I’ll try an abbreviated reply compiled in Notepad;
The various parts, frames & mics, all arrived together, and are obviously quite old, so I can’t definitively state which mic belongs to which frame.
The top right has the same style of ratchet as the rest, but the end cap, screw & pawl are missing, as I moved them to one of the other mic bodies, which was in better condition.
Three mics are M&W with a satin chrome finish; the one currently showing lower right is engraved Ambrose Shardlow, it in a plain steel finish.
It pre-dates GKN-Ambrose-Shardlow, or GKN-Shardlow, (engravings vary) a company which was later absorbed into M&W.
Of the two on the right, the upper one has a lighter frame construction, though is of the same nominal frame size as the lower one; the frame is thinner, as well as having less substantial V sections.
Overall the wear patterns are different suggesting regular use on different boring bars, if indeed that was their use during their working lifetime, as clearly they could be used for different applications.
Top right, the satin chrome M&W body does have loads of deep scratches; I think they are longitudinal scratches/machining marks, rather than compression ones from pliers or similar.

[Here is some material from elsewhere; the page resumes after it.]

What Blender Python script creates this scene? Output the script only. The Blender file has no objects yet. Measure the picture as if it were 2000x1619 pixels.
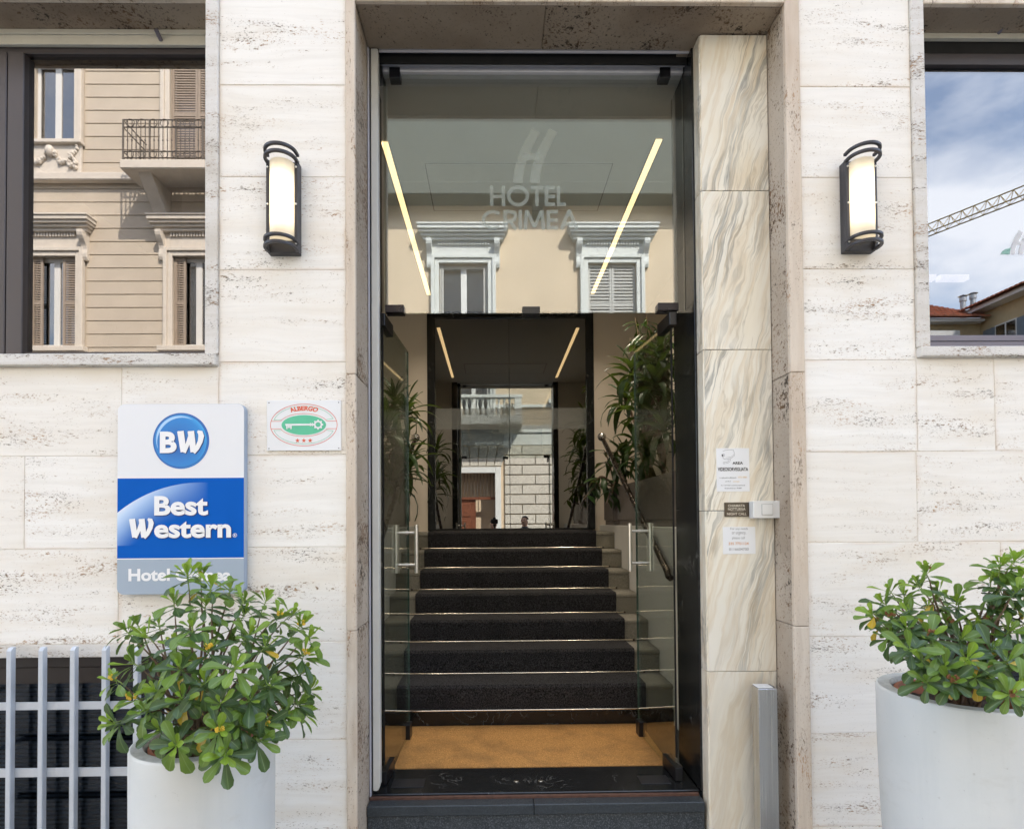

Lower right is in good nick, but harder to read, dues to the lack of satin chrome plating, though it does retain the knurled locking collar, absent from the M&W ones, though they are all threaded for one.
I’m not sure it ever had, or needed a wavy washer, as different mics in my collection vary.
Looking at the engraved sections of the frames, the smallest one seems to have the patent number in a larger typeface, and also the clamping screw features a plain knurling, whereas the rest are diamond pattern.
Maybe this makes it the odd one out, and originally housed the Sharlow mic??
Maybe the original user had loads of them and this is a random mix of parts, as they are all interchangeable.
On the other hand, top right has a lighter frame, so maybe that’s the oddball.
This video, recorded live of a lecture I attended, explains the origins of the three main Sheffield precision measuring companies, M&W, Ambrose-Shardlow, and Chesterman.
p.s. Graeme, I don’t often get up to Holmfirth these days, my friends up there have now moved away, and I now longer visit telephone exchanges since retirement.
If you ever make it to the Peak District, we are in Buxton, so feel free to drop in.